He is the recipient of six Emmy Awards, two Writers Guild nominations, an NAACP Image Award and one Directors Guild nomination.
His most recent directorial effort is HERBLOCK – THE BLACK & THE WHITE, the feature documentary on the life of the editorial cartoonist, Herbert Block. It had its premiere at the 2013 Tribeca Film Festival.
In 2011 he produced and directed the film adaptation of the Broadway play, THURGOOD, starring Laurence Fishburne, for HBO, which was nominated for three Emmy Awards, a SAG Award and a Directors Guild of America Award for outstanding direction.
For the last seven years, he has co-produced and co-written the KENNEDY CENTER HONORS, propelling the HONORS to Emmy Nominations in 2007 and 2008, and Emmy Awards in 2009, 2010, 2011 and 2012 for Outstanding Primetime Special.

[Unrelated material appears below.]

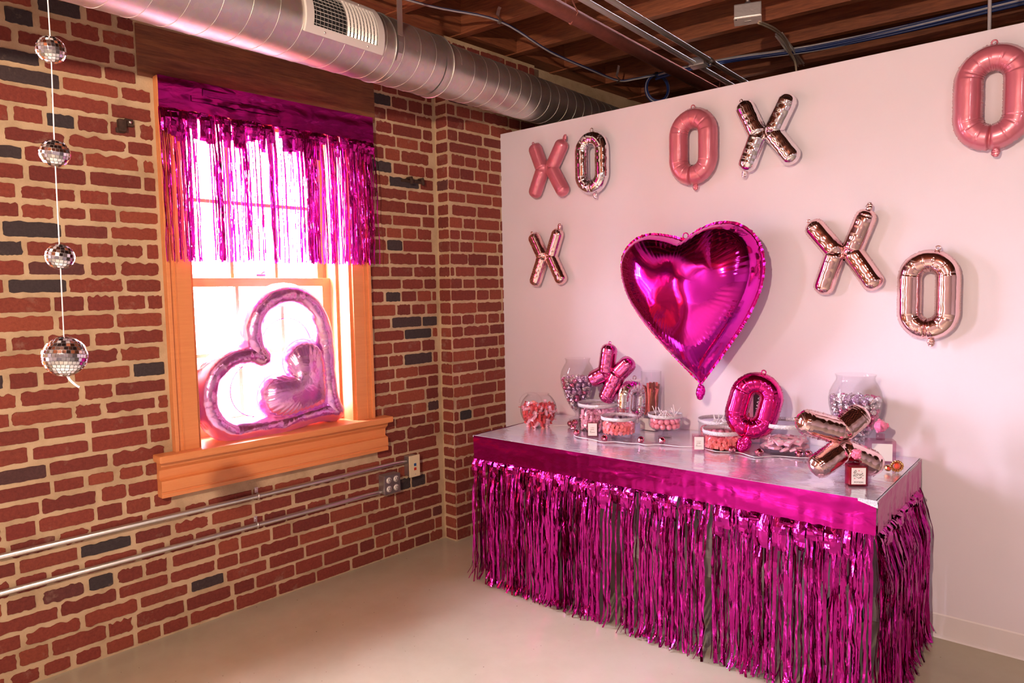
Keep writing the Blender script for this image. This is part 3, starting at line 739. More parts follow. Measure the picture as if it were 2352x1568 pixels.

The recording project that he produced, BETTYE LAVETTE: THE BRITISH ROCK SONGBOOK was nominated for Outstanding Contemporary Blues album in 2011.
In 2009 he wrote and produced WE ARE ONE: THE OBAMA INAUGURAL CELEBRATION (HBO) before an audience of 600,000 people at the Lincoln Memorial. He was awarded an Emmy for Outstanding Writing for a Special.
His most recent fiction feature film is SIN – a modern-day western set in Reno that stars Gary Oldman and Ving Rhames. It was sold to Columbia Pictures/ Screen Gems at the Sundance Film Festival.
His other feature film credits include BAD CITY BLUES (Dennis Hopper, Michael Massee, Michael McGrady), which he produced and directed and had its premiere at the AFI International Film Festival – and THE THIN RED LINE, where he worked for Terry Malick as associate producer on the film nominated for seven Academy Awards.
Michael Stevens' television producing credits include CHRISTMAS IN WASHINGTON for the past 20 years (NBC/TNT) and THE AMERICAN FILM INSTITUTE SALUTES. . . from 1993-’98 (ABC/CBS/NBC), which was nominated for an Emmy in 1995. His first production in 1993, THE GREAT ONES: THE NATIONAL SPORTS AWARDS (NBC), was also nominated for an Emmy. For the past ten years, he has also directed the multi-camera production of CHRISTMAS IN WASHINGTON.
In 1999 he produced Steven Spielberg’s film history of the 20th century, THE UNFINISHED JOURNEY with an original score by John Williams. It had its premiere on the CBS broadcast of AMERICA’S MILLENNIUM, the three-hour live television special which he produced with Quincy Jones for the President and First Lady on the steps of the Lincoln Memorial before an audience of 350,000.
Mr. Stevens was born and raised in Washington, DC, graduated from Duke University (B.A. ’89 English Literature and Political Science) and now lives in Los Angeles with his wife, Alexandra, son, John Cooper, and daughter, Lily.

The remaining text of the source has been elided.